Data lines:
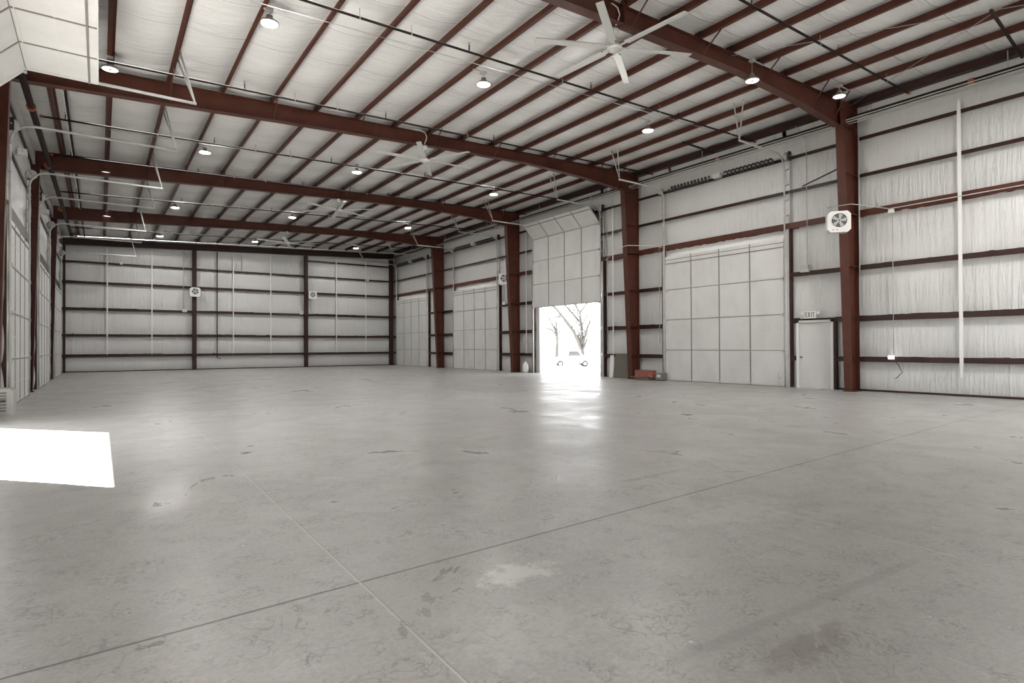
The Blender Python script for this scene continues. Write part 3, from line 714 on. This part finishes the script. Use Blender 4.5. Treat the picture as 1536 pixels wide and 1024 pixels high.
conduit([(xw, 15.95, 6.4), (xw, 15.95, 1.5)], .012, 'thin grey conduit just left of the nearest closed right door')
conduit([(xw, 18.95, 6.9), (xw, 18.95, 1.2)], .014, 'thin grey conduit just right of the half-open door')
conduit([(xw, 27.2, 4.9), (xw, 27.2, 3.96)], .02, 'grey conduit below the fan unit near the second closed right door')
conduit([(18.6, 18.9, 5.25), (18.0, 17.6, 5.55), (17.98, 17.0, 5.6), (18.3, 15.9, 5.45), (xw, 15.8, 5.42)], .012, 'pale slack cable crossing in front of the second right column', 'white', 'slack_cable')
conduit([(6.3, YB - .24, 7.7), (6.3, YB - .24, .75), (6.5, YB - .24, .7)], .035, 'dark downpipe on the far wall between its left column and middle', 'pipe', 'drain_pipe')
conduit([(7.81, YB - .24, 7.7), (7.81, YB - .24, 6.6)], .02, 'short conduit hanging from the far wall beam', 'galv')
conduit([(4.35, YB - .24, 7.6), (4.35, YB - .24, 3.95)], .02, 'conduit on the far wall left of its first fan unit', 'galv')
def jbox(loc, s_, label, m_='galv', axis='x'):
    x, y, z = loc; a, b, c_ = s_
    mb = MB(m_).box(x - a / 2, x + a / 2, y - b / 2, y + b / 2, z - c_ / 2, z + c_ / 2)
    if axis == 'x': mb.box(x - a / 2 - .008, x - a / 2, y - b / 2 + .02, y + b / 2 - .02, z - c_ / 2 + .02, z + c_ / 2 - .02)
    else: mb.box(x - a / 2 + .02, x + a / 2 - .02, y - b / 2 - .008, y - b / 2, z - c_ / 2 + .02, z + c_ / 2 - .02)
    return tag(mb.build('junction_box'), label, 'box', 'wall junction boxes')
jbox((xw - .03, 9.9, 3.88), (.1, .26, .22), 'grey junction box on the girt above the exit sign')
jbox((xw - .02, 7.36, 5.27), (.06, .14, .10), 'small white box on the header girt of the near right wall', 'white')
jbox((xw - .02, 7.40, 1.03), (.06, .14, .10), 'small glowing white outlet on the lowest girt of the near right wall', 'glow')
jbox((xw - .02, 27.15, 3.85), (.08, .3, .16), 'white box on the girt below the fan unit beside the second closed right door', 'white')
jbox((4.42, YB - .25, 3.80), (.26, .08, .2), 'grey box on the far wall left of its first column', 'lighttrim', 'y')
jbox((11.72, YB - .25, 3.88), (.26, .08, .26), 'grey box on the far wall left of its second column', 'lighttrim', 'y')
jbox((1.05, YB - .25, 6.56), (.14, .06, .14), 'tiny white box on an upper girt, left part of the far wall', 'white', 'y')
jbox((16.67, YB - .25, 6.5), (.14, .06, .12), 'tiny white box on an upper girt, right part of the far wall', 'white', 'y')
tag(MB('black').tube([(xw, 7.36, .98), (xw - .03, 7.2, .8), (xw - .03, 7.12, .6), (xw - .03, 7.24, .46), (xw - .02, 7.3, .42)], .01, 6).build('loose_cable'), 'loose black cable dangling below the glowing outlet', 'cable')
# ------------------------------------------------------------------ square fan units
def unit(loc, rz, s_, label):
    root = thing('wall_fan_unit', loc, label, 'fan', 'square wall fan units', None, rz)
    h_ = s_ / 2; ch = s_ * .14
    pr = [(-h_ + ch, -h_), (h_ - ch, -h_), (h_, -h_ + ch), (h_, h_ - ch), (h_ - ch, h_), (-h_ + ch, h_), (-h_, h_ - ch), (-h_, -h_ + ch)]
    MB('white').sweep(None, pr, 'x', 0, s_ * .42).build('housing', root)
    d = s_ * .42; rr_ = s_ * .33
    g = MB('black'); g.lathe([(0, d + .002), (rr_, d + .002), (rr_, d + .006), (0, d + .006)], 24, (0, 0, s_ * .06), 'x', False); fo = g.build('fan_opening', root)
    bl = MB('galv')
    for k in range(5):
        a = k * 2 * pi / 5; c_, q = cos(a), sin(a)
        def P(rad, wd, h2): return (h2, rad * c_ - wd * q, s_ * .06 + rad * q + wd * c_)
        bl.hexa([P(.02, -.02, d + .007), P(.02, .02, d + .007), P(rr_ * .9, .07 * s_ * 1.6, d + .009), P(rr_ * .9, -.03, d + .009), P(.02, -.02, d + .010), P(.02, .02, d + .012), P(rr_ * .9, .07 * s_ * 1.6, d + .016), P(rr_ * .9, -.03, d + .012)])
    bl.build('fan_blades', fo)
    gr = MB('galv')
    for q in range(1, 5): gr.lathe([(rr_ * q / 4 - .004, d + .02), (rr_ * q / 4 + .004, d + .02), (rr_ * q / 4 + .004, d + .026), (rr_ * q / 4 - .004, d + .026)], 24, (0, 0, s_ * .06), 'x', False)
    gr.build('guard', fo)
    for k in (-1, 0): MB('trim').lathe([(0, d), (.03 * s_, d), (.03 * s_, d + .01), (0, d + .01)], 10, (0, k * s_ * .16 - s_ * .1, -s_ * .38), 'x').build('control_knob', root)
    MB('galv').box(-.15, 0, -.03, .03, -.05, .05).build('bracket', root)
    return root
unit((17.92, 8.50, 5.02), pi + radians(-35 + 18 - 30) if False else radians(-142), .62, 'white square fan unit mounted on the biggest column at the right')
unit((18.22, 26.42, 5.1), radians(-125), .62, 'white square fan unit left of the half-open door beside the dark column')
unit((4.96, YB - .50, 4.98), radians(-90), .58, 'white square fan unit on the left column of the far wall')
unit((12.42, YB - .45, 5.13), radians(-95), .55, 'white square fan unit right of the second far wall column')

# ------------------------------------------------------------------ things on the floor
root = thing('louvred_box', (-1.66, 16.2, 0), 'grey louvred metal box on the floor at the left edge of the photo', 'box')
mb = MB('galv'); mb.box(-.19, .13, -.12, .5, .0, .56); mb.build('casing', root)
lv = MB('trim')
for k in range(7): z = .09 + k * .062; lv.hexa([(-.17, -.135, z), (.06, -.135, z), (.06, -.12, z + .02), (-.17, -.12, z + .02), (-.17, -.135, z + .012), (.06, -.135, z + .012), (.06, -.12, z + .03), (-.17, -.12, z + .03)])
lv.build('louvre', root)
MB('galv').box(.13, .17, -.13, .5, 0, .53).build('side_rail', root)
MB('black').box(-.17, .05, -.137, -.12, .30, .325).build('slot', root)
root = thing('leaning_panel', (18.68, 17.95, 0), 'dark grey-brown panel leaning on the wall right of the half-open door', 'panel')
MB('cardboard').hexa([(-.12, -.52, 0), (-.09, -.52, 0), (-.09, .52, 0), (-.12, .52, 0), (.03, -.50, 1.06), (.05, -.50, 1.06), (.05, .50, 1.06), (.03, .50, 1.06)]).build('board', root)
root = thing('leaning_panel', (18.72, 18.62, 0), 'narrow white panel leaning beside the dark panel by the half-open door', 'panel')
MB('white').hexa([(-.08, -.13, 0), (-.06, -.13, 0), (-.06, .16, 0), (-.08, .16, 0), (.01, -.06, .98), (.02, -.06, .98), (.02, .16, .98), (.01, .16, .98)]).build('board', root)
tag(MB('cardboard', 'white').box(18.05, 18.45, 15.95, 16.75, 0, .10).box(17.98, 18.4, 16.2, 16.9, 0.10, .14).build('timber_board'), 'pale boards lying under the brick-red stack by the second right column', 'board')
root = thing('brick_stack', (18.25, 16.3, .14), 'brick-red stack lying on pale boards between the column and closed door', 'bricks')
mb = MB('brick')
for r_ in range(2):
    for c_ in range(4): mb.box(-.14, .14, -.46 + c_ * .23 + .005, -.46 + (c_ + 1) * .23 - .005, r_ * .125, r_ * .125 + .118)
mb.build('bricks', root); MB('trim').box(-.15, .15, -.47, .47, .252, .262).build('strap_board', root)
root = thing('tool_box', (18.42, 15.62, 0), 'small grey metal tool box at the end of the brick-red stack', 'box')
MB('trim').box(-.16, .16, -.17, .17, .03, .30).build('case', root); MB('galv').tube([(0, -.1, .3), (0, -.07, .35), (0, .07, .35), (0, .1, .3)], .012, 6).build('handle', root)
MB('lighttrim').box(-.17, -.16, -.09, .09, .13, .24).build('front_plate', root); MB('black').box(-.14, .14, -.15, .15, 0, .03).build('base', root)
root = thing('white_bag', (18.6, 25.0, 0), 'white rounded sack propped in the corner beside the half-open door', 'bag')
mb = MB('white'); mb.lathe([(0, 0), (.13, .0), (.19, .10), (.20, .28), (.15, .45), (.07, .54), (.02, .60), (0, .62)], 18); o = mb.build('sack', root)
o.scale = (.7, 1.1, 1); MB('trim').tube([(.02, .1, .0), (.05, .16, .72)], .015, 6).build('stick', root)
tag(MB('galv').tube([(18.65, 10.75, .3), (18.55, 10.72, .3)], .03, 8).tube([(18.6, 10.78, .06), (18.6, 10.78, .5)], .012, 6).build('door_lock'), 'small metal latch low beside the nearest closed right door', 'latch')

# ------------------------------------------------------------------ outside
def gzf(x): return 0 if x < 22 else -1.1 * min(1, (x - 22) / 26)
mb = MB('gravel')
xs = [-60, XL - .02, XR + .02, 22, 26, 30, 36, 42, 48, 90, 160]
for a, b in zip(xs, xs[1:]):
    mb.grid(1, 1, lambda p, q, a=a, b=b: (a + (b - a) * p, -60 + 220 * q, gzf(a + (b - a) * p) - .03))
tag(mb.build('ground'), 'sunlit pale gravel yard outside the open doors', 'ground', kind='structure')
# pickup truck, seen side-on
tr = thing('pickup_truck', (47.6, 54.3, -1.13), 'white pickup truck parked outside, seen through the half-open door', 'truck', None, None, radians(-35.3))
prof = [(-2.6, .45), (-2.6, 1.15), (-.9, 1.18), (-.75, 1.95), (-.5, 2.03), (.75, 2.03), (1.25, 1.30), (2.35, 1.15), (2.6, .95), (2.6, .45)]
MB('carbody').sweep(None, prof, 'y', -.95, .95).build('body', tr)
MB('glass').hexa([(-.60, -.96, 1.32), (1.0, -.96, 1.32), (1.0, .96, 1.32), (-.60, .96, 1.32), (-.5, -.96, 1.9), (.62, -.96, 1.9), (.62, .96, 1.9), (-.5, .96, 1.9)]).build('windows', tr)
for x in (-1.55, 1.45):
    for s_ in (-1, 1):
        wl = MB('rubber', 'galv'); wl.lathe([(.0, -.12), (.36, -.12), (.39, -.08), (.39, .08), (.36, .12), (0, .12)], 20, (x, s_ * .86, .39), 'y'); wl.k = 1
        wl.lathe([(0, -.13), (.2, -.13), (.2, .13), (0, .13)], 16, (x, s_ * .86, .39), 'y'); wl.build('wheel', tr)
MB('trim').box(-2.72, 2.72, -.8, .8, .42, .62).build('bumper', tr)
def tree(base, s_, label, limbs, seed):
    rnd = random.Random(seed)
    root = thing('bare_tree', base, label, 'tree', 'bare trees outside')
    mb = MB('bark')
    ax = Vector((cos(-.6165), sin(-.6165), 0)); bx = Vector((sin(.6165), cos(.6165), 0))
    def W(a, b, z): return tuple(ax * a * s_ + bx * b * s_ + Vector((0, 0, z * s_)))
    def grow(p, d, L_, rad, n):
        pts = [p]; rs = [rad]; q = Vector(p); dd = Vector(d).normalized()
        for i in range(5):
            dd = (dd + Vector((rnd.uniform(-.16, .16), rnd.uniform(-.16, .16), rnd.uniform(-.05, .16)))).normalized()
            q = q + dd * L_ / 5; pts.append(tuple(q)); rs.append(rad * (1 - .12 * (i + 1)))
            if n > 0 and i > 0 and rnd.random() < .75:
                e = (dd + Vector((rnd.uniform(-.9, .9), rnd.uniform(-.9, .9), rnd.uniform(-.1, .6)))).normalized()
                grow(tuple(q), e, L_ * .55, rs[-1] * .55, n - 1)
        mb.tube(pts, rs, 6)
    for (a, z, r0), chain in limbs:
        pts = [W(a, 0, 0) if z == 0 else W(a, 0, z)] ; rs = [r0 * s_]
        k = 0
        for (a2, z2, r2_) in chain:
            k += 1; b_ = rnd.uniform(-.5, .5) * k * .6
            pts.append(W(a2, b_, z2)); rs.append(r2_ * s_)
        mb.tube(pts, rs, 8)
        for j in range(1, len(pts)):
            d = Vector(pts[j]) - Vector(pts[j - 1])
            for _ in range(3):
                e = (d.normalized() + Vector((rnd.uniform(-.9, .9), rnd.uniform(-.9, .9), rnd.uniform(-.1, .5)))).normalized()
                grow(pts[j], e, 2.0 * s_, rs[j] * .4, 1)
    mb.build('branches', root)
    return root
tree((52.7, 58.3, -1.1), 1.0, 'large bare tree outside, right of centre through the half-open door',
     [((0, 0, .45), [(0, 1.6, .38), (0, 2.6, .34)]),
      ((-.1, 2.4, .26), [(-.43, 3.1, .24), (-1.0, 4.4, .21), (-1.9, 5.5, .20), (-2.6, 6.55, .16), (-3.5, 6.45, .11), (-4.3, 6.3, .06)]),
      ((-2.5, 6.4, .14), [(-3.3, 7.4, .11), (-4.0, 8.2, .08), (-4.6, 9.4, .05)]),
      ((.05, 2.4, .28), [(.1, 3.5, .26), (.07, 5.0, .23), (-.2, 6.0, .20), (-.2, 7.0, .17), (-.6, 8.0, .13), (-.9, 9.6, .08)]),
      ((-.2, 6.9, .13), [(.6, 8.0, .11), (1.2, 9.2, .07)]), ((-.25, 5.8, .15), [(-1.15, 6.85, .13), (-2.0, 7.9, .10), (-2.9, 9.2, .06)]),
      ((.1, 2.4, .2), [(.4, 3.5, .17), (.55, 4.25, .15), (.87, 5.1, .12), (1.3, 5.7, .08)])], 3)
tree((54.4, 65.5, -1.1), 1.0, 'smaller bare tree outside at the left of the half-open doorway',
     [((0, 0, .3), [(0, 2.5, .26), (0, 4.4, .2), (0, 5.5, .13), (-.1, 6.6, .08)]),
      ((0, 4.1, .14), [(-.7, 4.9, .12), (-1.8, 5.2, .09), (-2.6, 5.5, .05)]), ((0, 4.3, .12), [(-.5, 5.5, .1), (-1.1, 6.5, .06)]), ((0, 4.2, .12), [(.6, 4.7, .09), (1.4, 5.4, .05)])], 5)
root = thing('rail_fence', (50, 68, -1.13), 'pale low rail fence outside at the left of the doorway', 'fence', None, None, radians(-35.3))
MB('fence').box(-7, 1.5, -.03, .03, 1.45, 1.6).build('top_rail', root)
MB('fence').box(-7, 1.5, -.03, .03, .75, .85).build('lower_rail', root)
for k in range(6): MB('fence').box(-7 + k * 1.65, -6.88 + k * 1.65, -.06, .06, 0, 1.6).build('post', root)
# pale jamb of the half-open doorway seen outside
tag(MB('lighttrim').box(XR - .0, XR + .22, 24.22, 24.42, 0, 5.0).build('trim_5'), 'pale outer jamb at the left side of the half-open doorway', 'trim', kind='structure')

Problem:
Review the material and copy each line in which the word "from" appears.

Solution to the problem:
The Blender Python script for this scene continues. Write part 3, from line 714 on. This part finishes the script. Use Blender 4.5. Treat the picture as 1536 pixels wide and 1024 pixels high.
conduit([(7.81, YB - .24, 7.7), (7.81, YB - .24, 6.6)], .02, 'short conduit hanging from the far wall beam', 'galv')